Des membres du réseau REECAP ont par exemple démontré grâce à une expérience qu’un bonus collectif pourrait augmenter l’engagement de viticulteurs dans une mesure agroenvironnementale et climatique visant à réduire les herbicides, sans pour autant coûter plus cher. Ce bonus ne serait par exemple versé que si la moitié du territoire est effectivement engagée dans cette mesure. Ce résultat suggère l’importance de prendre en compte le désir des agriculteurs de se conformer à la norme sociale pour influencer les comportements. Ce bonus rassurerait les agriculteurs sur le fait qu’il est probable que les autres membres du groupe s’engagent, tout en les incitant à mener des actions de persuasion auprès des autres pour qu’ils souscrivent aussi cette mesure et que le bonus soit activé.

Si de telles innovations contractuelles semblent séduisantes sur le papier, elles ne peuvent être introduites au sein de la PAC sans expérimentation préalable, afin de mesurer le rapport coûts-bénéfices et observer d’éventuels effets inattendus.
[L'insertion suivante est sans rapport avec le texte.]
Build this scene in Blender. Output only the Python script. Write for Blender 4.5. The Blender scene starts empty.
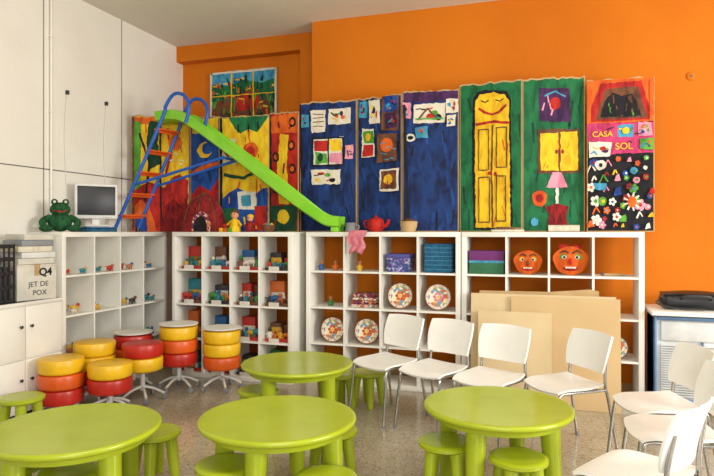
import bpy, bmesh, math, random
from mathutils import Vector, Matrix
random.seed(7)
sc=bpy.context.scene
try:
    sc.view_settings.view_transform='Standard'
except Exception: pass

# ---------------------------------------------------------------- materials
def lin(c):
    r=[]
    for v in c[:3]:
        v=v/255.0
        r.append(v/12.92 if v<=0.04045 else ((v+0.055)/1.055)**2.4)
    return (r[0],r[1],r[2],1)
_m={}
def mat(name,c,rough=0.6,metal=0.0,c2=None,scale=6.0,bump=0.0,spec=0.5,coat=0.0,detail=4,stretch=None,dist=0.0):
    if name in _m: return _m[name]
    m=bpy.data.materials.new(name); m.use_nodes=True
    nt=m.node_tree; bs=nt.nodes['Principled BSDF']
    bs.inputs['Roughness'].default_value=rough
    bs.inputs['Metallic'].default_value=metal
    bs.inputs['Specular IOR Level'].default_value=spec
    bs.inputs['Coat Weight'].default_value=coat
    if c2 is None: c2=tuple(v*0.92 for v in c)
    tc=nt.nodes.new('ShaderNodeTexCoord')
    nz=nt.nodes.new('ShaderNodeTexNoise'); nz.inputs['Scale'].default_value=scale; nz.inputs['Detail'].default_value=detail; nz.inputs['Distortion'].default_value=dist
    if stretch:
        mp=nt.nodes.new('ShaderNodeMapping'); mp.inputs['Scale'].default_value=stretch; mp.inputs['Rotation'].default_value=(0,0.3,0)
        nt.links.new(tc.outputs['Object'],mp.inputs['Vector']); nt.links.new(mp.outputs['Vector'],nz.inputs['Vector'])
    else: nt.links.new(tc.outputs['Object'],nz.inputs['Vector'])
    cr=nt.nodes.new('ShaderNodeValToRGB')
    cr.color_ramp.elements[0].position=0.35; cr.color_ramp.elements[0].color=lin(c2)
    cr.color_ramp.elements[1].position=0.6; cr.color_ramp.elements[1].color=lin(c)
    nt.links.new(nz.outputs['Fac'],cr.inputs['Fac'])
    nt.links.new(cr.outputs['Color'],bs.inputs['Base Color'])
    if bump>0:
        b=nt.nodes.new('ShaderNodeBump'); b.inputs['Strength'].default_value=bump; b.inputs['Distance'].default_value=0.01
        nt.links.new(nz.outputs['Fac'],b.inputs['Height']); nt.links.new(b.outputs['Normal'],bs.inputs['Normal'])
    _m[name]=m; return m
def vor(name,cols,scale=25,rough=0.5):
    if name in _m: return _m[name]
    m=bpy.data.materials.new(name); m.use_nodes=True
    nt=m.node_tree; bs=nt.nodes['Principled BSDF']; bs.inputs['Roughness'].default_value=rough
    tc=nt.nodes.new('ShaderNodeTexCoord'); v=nt.nodes.new('ShaderNodeTexVoronoi'); v.inputs['Scale'].default_value=scale
    sx=nt.nodes.new('ShaderNodeSeparateColor'); cr=nt.nodes.new('ShaderNodeValToRGB'); cr.color_ramp.interpolation='CONSTANT'
    nt.links.new(tc.outputs['Object'],v.inputs['Vector']); nt.links.new(v.outputs['Color'],sx.inputs[0]); nt.links.new(sx.outputs[0],cr.inputs['Fac'])
    e=cr.color_ramp.elements
    e[0].color=lin(cols[0]); e[0].position=0; e[1].color=lin(cols[1]); e[1].position=1.0/len(cols)
    for i in range(2,len(cols)):
        n=e.new(i/len(cols)); n.color=lin(cols[i])
    nt.links.new(cr.outputs['Color'],bs.inputs['Base Color'])
    _m[name]=m; return m

M_white=mat('white_laminate',(238,236,227),0.45,c2=(231,228,218),scale=3)
M_wallw=mat('white_painted_panel',(240,237,226),0.5,c2=(233,229,217),scale=1.2)
M_ceil=mat('ceiling_paint',(228,223,208),0.9,c2=(220,215,200),scale=1.0)
M_or=mat('orange_wall_paint',(212,117,12),0.8,c2=(203,108,8),scale=0.9,bump=0.05,spec=0.3)
M_seam=mat('panel_seam',(120,115,105),0.8)
M_green=mat('lime_green_plastic',(166,180,34),0.25,c2=(158,172,28),scale=4)
M_chair=mat('white_plastic',(240,239,233),0.32,c2=(234,233,227))
M_chrome=mat('brushed_chrome',(190,190,188),0.25,1.0)
M_wpaint=mat('white_metal',(225,225,220),0.4)
M_black=mat('black_plastic',(25,25,28),0.4)
M_dark=mat('dark_grey',(55,55,58),0.5)
M_grey=mat('grey_plastic',(140,142,145),0.5)
M_lgrey=mat('light_grey_plastic',(225,225,220),0.45)
M_card=mat('cardboard',(190,160,112),0.85,c2=(176,145,98))
M_tan=mat('cream_board',(218,196,152),0.7,c2=(210,186,142),scale=2)
M_yel=mat('yellow_plastic',(235,185,25),0.35)
M_red=mat('red_plastic',(190,38,26),0.35)
M_orp=mat('orange_plastic',(222,92,24),0.35)
M_blue=mat('blue_metal',(20,90,185),0.35)
M_slide=mat('slide_green',(140,212,50),0.35,c2=(125,202,40))
M_screen=mat('monitor_screen',(24,26,30),0.4)
def P(name,c,c2=None,scale=14,rough=0.7): 
    return mat(name,c,rough,c2=c2 or tuple(v*0.62 for v in c),scale=scale,bump=0.15,detail=8,stretch=(1,1,0.4),dist=0.8,spec=0.3)
p_navy=P('paint_navy',(22,54,112),(9,24,62))
p_mid=P('paint_mid_blue',(28,68,138),(16,44,100))
p_blue=P('paint_blue',(30,82,165),(16,48,115))
p_yel=P('paint_yellow',(236,198,34),(212,160,22))
p_red=P('paint_red',(190,38,28),(136,18,20))
p_orange=P('paint_orange',(222,104,26),(190,70,18))
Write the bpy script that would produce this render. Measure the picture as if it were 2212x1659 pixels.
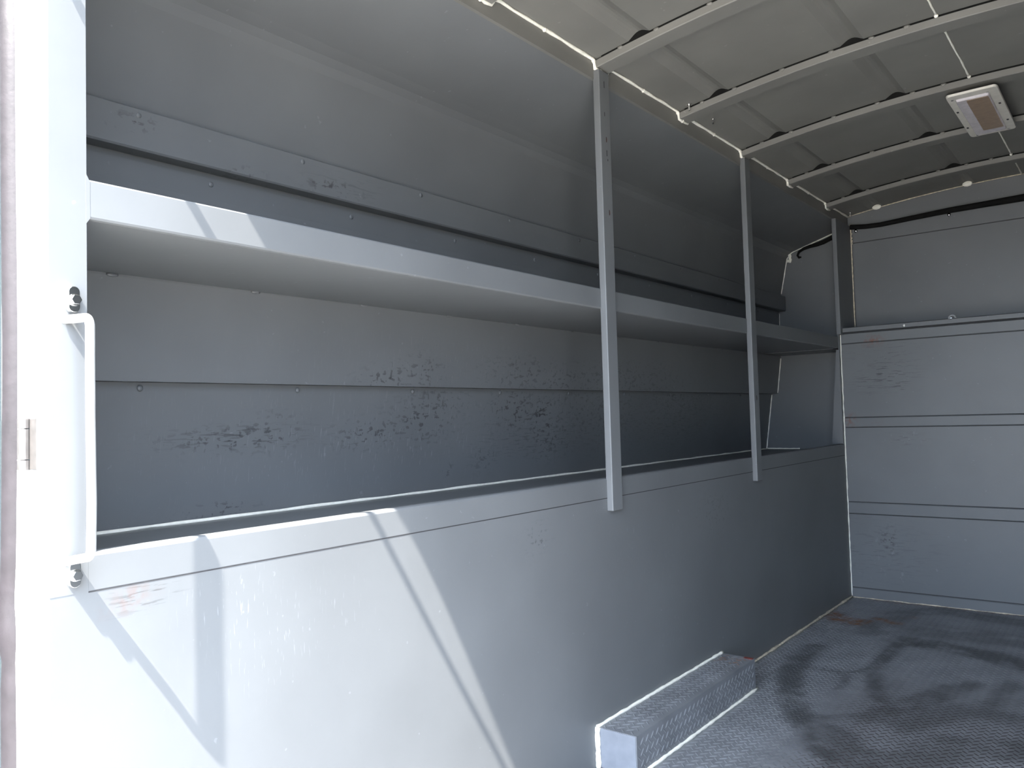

Il manque aujourd’hui des régions pilotes en Europe qui accepteraient d’intégrer ces dispositifs d’évaluation, en parallèle de l’expérimentation de nouvelles mesures PAC gérées au niveau régional. Nous espérons ainsi que le plan stratégique national français, qui définira les interventions et les modalités de mise en œuvre de la PAC à l’échelle nationale, inclura l’expérimentation comme méthode d’évaluation et de pilotage de la future PAC. C’est d’ailleurs à cette fin que des membres du réseau REECAP ont participé au récent débat public sur l’agriculture.